In this book (p. 37, 43, 44) the notion of stochastic stability of a stochastic process is defined by the condition $$ \mathbb{E} \left[\sum_{j=0}^{\infty} \|x_k\|^2\right] < \infty.\tag{1} $$ It is shown that for Markovian switching systems of the form $x_{k+1} = f_{\theta_k}(x_k)$ driven by a finite Markov chain $(\theta_k)_k$, stochastic stability is equivalent to mean-square stability.
Let us replace the above expectation operator $\mathbb{E}$ by a coherent risk measure $r$ leading to the condition $$ r \left[\sum_{j=0}^{\infty} \|x_k\|^2\right] < \infty\tag{2}\label{2} $$
We know that $r \left[\sum_{j=0}^{\infty} \|x_k\|^2\right] \leq \sum_{k=0}^{\infty}r(\|x_k\|^2)$ (subadditivity property), therefore, if $r(\|x_k\|^2)$ converges adequately fast so that $\sum_{k=0}^{\infty}r(\|x_k\|^2)$ is finite, then \eqref{2} will hold.

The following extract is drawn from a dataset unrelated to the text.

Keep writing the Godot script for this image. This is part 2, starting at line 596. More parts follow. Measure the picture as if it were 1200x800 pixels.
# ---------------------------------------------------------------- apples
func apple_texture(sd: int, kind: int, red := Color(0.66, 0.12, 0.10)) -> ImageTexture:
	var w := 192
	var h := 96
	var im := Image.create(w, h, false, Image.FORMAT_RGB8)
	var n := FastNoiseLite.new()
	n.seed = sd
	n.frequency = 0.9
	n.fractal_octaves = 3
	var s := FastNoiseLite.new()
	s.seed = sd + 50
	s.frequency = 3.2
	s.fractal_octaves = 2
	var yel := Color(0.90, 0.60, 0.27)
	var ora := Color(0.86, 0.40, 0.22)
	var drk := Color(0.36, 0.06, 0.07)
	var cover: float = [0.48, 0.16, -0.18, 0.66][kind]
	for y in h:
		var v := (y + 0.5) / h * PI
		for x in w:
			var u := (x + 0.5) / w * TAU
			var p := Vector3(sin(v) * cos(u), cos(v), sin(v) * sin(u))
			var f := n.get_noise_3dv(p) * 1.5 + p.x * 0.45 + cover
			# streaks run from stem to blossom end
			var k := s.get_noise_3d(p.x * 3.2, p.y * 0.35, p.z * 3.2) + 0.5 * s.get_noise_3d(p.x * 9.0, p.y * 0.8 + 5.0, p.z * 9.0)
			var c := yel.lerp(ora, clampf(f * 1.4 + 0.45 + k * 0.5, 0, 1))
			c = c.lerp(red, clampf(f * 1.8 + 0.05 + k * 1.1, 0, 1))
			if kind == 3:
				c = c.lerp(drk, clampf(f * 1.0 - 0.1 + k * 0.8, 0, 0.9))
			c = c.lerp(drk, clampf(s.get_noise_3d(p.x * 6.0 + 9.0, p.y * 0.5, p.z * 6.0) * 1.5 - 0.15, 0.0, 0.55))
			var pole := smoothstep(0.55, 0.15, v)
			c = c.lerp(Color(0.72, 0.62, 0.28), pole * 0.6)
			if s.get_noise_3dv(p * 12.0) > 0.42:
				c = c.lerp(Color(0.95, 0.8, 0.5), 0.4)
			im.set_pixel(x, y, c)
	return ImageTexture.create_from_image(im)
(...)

I am, however, interested in the converse: under what additional conditions does \eqref{2} imply that $r(\|x_k\|^2)\to 0$?
A first step would be to see whether this holds for the essential supremum; if $\mathrm{esssup} \left[\sum_{j=0}^{\infty} \|x_k\|^2\right] < \infty$ is it true that $\mathrm{esssup}(\|x_k\|^2)\to 0$?